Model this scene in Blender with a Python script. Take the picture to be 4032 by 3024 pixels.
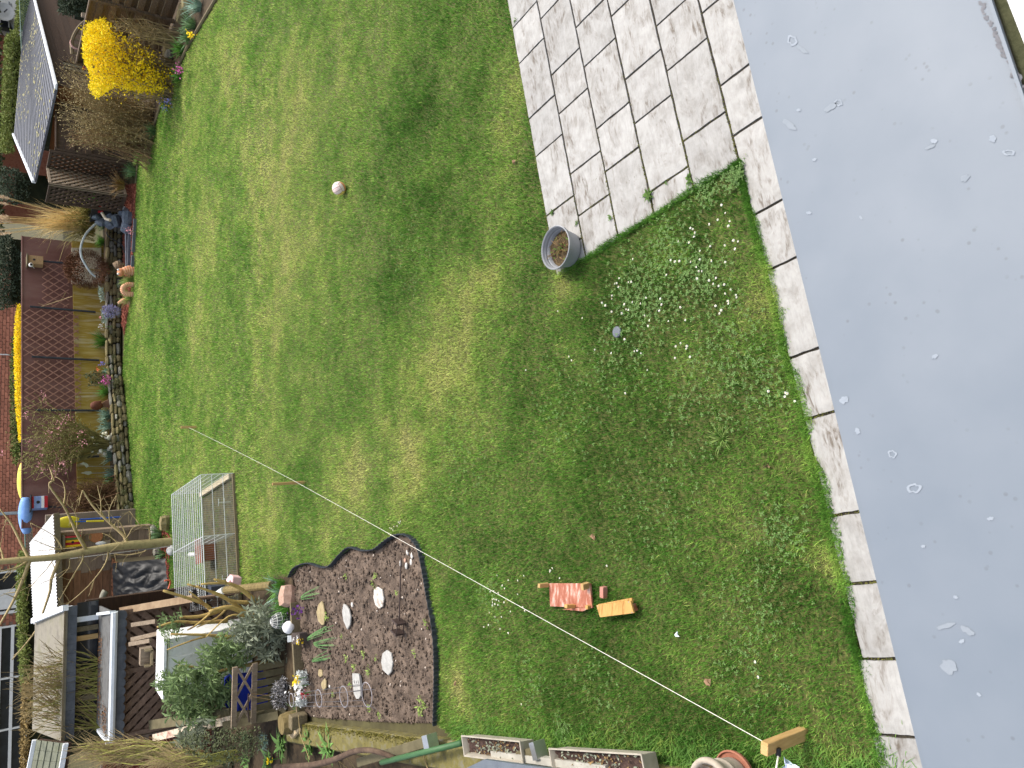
import bpy, bmesh, math, random
import numpy as np
from mathutils import Vector, Matrix, noise as mnoise
for o in list(bpy.data.objects): bpy.data.objects.remove(o)
SC = bpy.context.scene; COL = SC.collection
R = math.radians

# ---------------------------------------------------------------- camera
F_PX, PITCH, ROLL, CAM_H = 2960.0, R(36.3), R(-1.45), 4.23
_F = Vector((0, math.cos(PITCH), -math.sin(PITCH))); _U = Vector((0, math.sin(PITCH), math.cos(PITCH))); _Rt = Vector((1, 0, 0))
_ix0, _iy0 = -_U, -_Rt                      # the phone was held sideways: picture-right is down, picture-top is right
IX = math.cos(ROLL)*_ix0 + math.sin(ROLL)*_iy0
IY = -math.sin(ROLL)*_ix0 + math.cos(ROLL)*_iy0
CAMP = Vector((0, 0, CAM_H))
cd = bpy.data.cameras.new('camera'); cam = bpy.data.objects.new('camera', cd); COL.objects.link(cam)
cd.sensor_fit = 'HORIZONTAL'; cd.sensor_width = 36; cd.lens = F_PX/4032*36; cd.clip_start = .05; cd.clip_end = 2000
m3 = Matrix((IX, -IY, -_F)).transposed()
cam.matrix_world = Matrix.Translation(CAMP) @ m3.to_4x4()
cd.dof.use_dof = True; cd.dof.focus_distance = 7.0; cd.dof.aperture_fstop = 16
SC.camera = cam

# ---------------------------------------------------------------- sky, sun, exposure
SUN_DIR = Vector((0.52, 0.20, 1.0)).normalized()      # towards the sun: beyond the garden, a little to the right
w = bpy.data.worlds.new('World'); SC.world = w; w.use_nodes = True
nt = w.node_tree; bg = nt.nodes['Background']
sk = nt.nodes.new('ShaderNodeTexSky'); sk.sky_type = 'NISHITA'; sk.sun_disc = False
sk.sun_elevation = math.asin(SUN_DIR.z); sk.sun_rotation = math.atan2(SUN_DIR.x, SUN_DIR.y)
sk.air_density = 1.0; sk.dust_density = 4.0; sk.ozone_density = 1.0
hsv = nt.nodes.new('ShaderNodeHueSaturation'); hsv.inputs['Saturation'].default_value = .62      # thin bright cloud
nt.links.new(sk.outputs[0], hsv.inputs['Color']); nt.links.new(hsv.outputs[0], bg.inputs[0]); bg.inputs[1].default_value = 0.15
sl = bpy.data.lights.new('sun', 'SUN'); sun = bpy.data.objects.new('sun', sl); COL.objects.link(sun)
sl.energy = 1.5; sl.angle = R(10); sl.color = (1, .955, .88)
sun.rotation_euler = (-SUN_DIR).to_track_quat('-Z', 'Y').to_euler(); sun.location = (0, 10, 30)
SC.view_settings.view_transform = 'Standard'; SC.view_settings.look = 'None'
SC.view_settings.exposure = 0.95; SC.view_settings.gamma = 1
SC.render.engine = 'CYCLES'

# ---------------------------------------------------------------- finding places in the garden
SD = 4032/2212
def _ray(x, y): return _F*F_PX + IX*(x*SD-2016) + IY*(y*SD-1512)
def G(x, y, z=0.0):                     # point of the ground (or of the level z) seen there
    d = _ray(x, y); return CAMP + d*((z-CAM_H)/d.z)
def W(x, y, Y):                         # point at the distance Y into the garden
    d = _ray(x, y); return CAMP + d*(Y/d.y)
def zz(ox, oy, s=2.765): return lambda x, y: ((ox+x/s)/1.8228, (oy+y/s)/1.8228)
zA, zB, zC, zD, zE, zF = zz(0, 0), zz(0, 500), zz(0, 1000), zz(0, 1500), zz(0, 1900), zz(0, 2424)
zG, zH, zI, zJ, zK, zL = zz(600, 2000), zz(700, 2424), zz(1900, 2100), zz(1100, 2050, 1.951), zz(1700, 2624, 3.687), zz(2600, 2600)
# house axes: s runs along the house front, r away from it
TH = R(-107.28); S_AX = Vector((math.sin(TH), math.cos(TH), 0)); R_AX = Vector((math.cos(TH), -math.sin(TH), 0))
def SR(s, r, z=0): v = S_AX*s + R_AX*r; return Vector((v.x, v.y, z))

# ---------------------------------------------------------------- materials
MATS = {}
def srgb(r, g, b):
    f = lambda v: ((v/255+.055)/1.055)**2.4 if v > 10 else v/255/12.92
    return (f(r), f(g), f(b))
def mat(name, c1, c2=None, scale=6, rough=.8, bump=.25, c3=None, stretch=None, var=0.0, isl=0.0, metal=0, spec=.3, bscale=None, bdist=.01, pos=(.3, .7), trans=0.0, detail=6, coord='Object', alpha=None):
    if name in MATS: return MATS[name]
    m = bpy.data.materials.new(name); m.use_nodes = True; MATS[name] = m
    n = m.node_tree.nodes; l = m.node_tree.links; p = n['Principled BSDF']
    p.inputs['Roughness'].default_value = rough; p.inputs['Metallic'].default_value = metal
    p.inputs['Specular IOR Level'].default_value = spec
    c2 = c2 or tuple(v*.75 for v in c1)
    tc = n.new('ShaderNodeTexCoord'); mp = n.new('ShaderNodeMapping'); l.new(tc.outputs[coord], mp.inputs[0])
    if stretch: mp.inputs['Scale'].default_value = stretch
    nz = n.new('ShaderNodeTexNoise'); nz.inputs['Scale'].default_value = scale; nz.inputs['Detail'].default_value = detail; nz.inputs['Roughness'].default_value = .62
    l.new(mp.outputs[0], nz.inputs['Vector'])
    rp = n.new('ShaderNodeValToRGB'); l.new(nz.outputs['Fac'], rp.inputs[0])
    rp.color_ramp.elements[0].position = pos[0]; rp.color_ramp.elements[1].position = pos[1]
    rp.color_ramp.elements[0].color = (*c1, 1); rp.color_ramp.elements[1].color = (*c2, 1)
    if c3:
        e = rp.color_ramp.elements.new((pos[0]+pos[1])/2); e.color = (*c2, 1); rp.color_ramp.elements[2].color = (*c3, 1)
    out = rp.outputs[0]
    def vary(out, src, amt):
        mr = n.new('ShaderNodeMapRange'); l.new(src, mr.inputs[0]); mr.inputs[3].default_value = 1-amt; mr.inputs[4].default_value = 1+amt
        hs = n.new('ShaderNodeHueSaturation'); l.new(mr.outputs[0], hs.inputs['Value']); l.new(out, hs.inputs['Color']); return hs.outputs[0]
    if var: out = vary(out, n.new('ShaderNodeObjectInfo').outputs['Random'], var)
    if isl: out = vary(out, n.new('ShaderNodeNewGeometry').outputs['Random Per Island'], isl)
    l.new(out, p.inputs['Base Color'])
    if bump:
        n2 = n.new('ShaderNodeTexNoise'); n2.inputs['Scale'].default_value = bscale or scale*4; n2.inputs['Detail'].default_value = 5
        l.new(mp.outputs[0], n2.inputs['Vector'])
        b = n.new('ShaderNodeBump'); b.inputs['Strength'].default_value = bump; b.inputs['Distance'].default_value = bdist
        l.new(n2.outputs['Fac'], b.inputs['Height']); l.new(b.outputs[0], p.inputs['Normal'])
    if trans:
        o = n['Material Output']; t = n.new('ShaderNodeBsdfTranslucent'); l.new(out, t.inputs[0]); mx = n.new('ShaderNodeMixShader'); mx.inputs[0].default_value = trans
        l.new(p.outputs[0], mx.inputs[1]); l.new(t.outputs[0], mx.inputs[2]); l.new(mx.outputs[0], o.inputs[0])
    return m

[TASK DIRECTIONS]
Print the data above verbatim from the first line through the line holding "R = math.radians", leaving every picture out.

[WORKED SOLUTION]
Model this scene in Blender with a Python script. Take the picture to be 4032 by 3024 pixels.
import bpy, bmesh, math, random
import numpy as np
from mathutils import Vector, Matrix, noise as mnoise
for o in list(bpy.data.objects): bpy.data.objects.remove(o)
SC = bpy.context.scene; COL = SC.collection
R = math.radians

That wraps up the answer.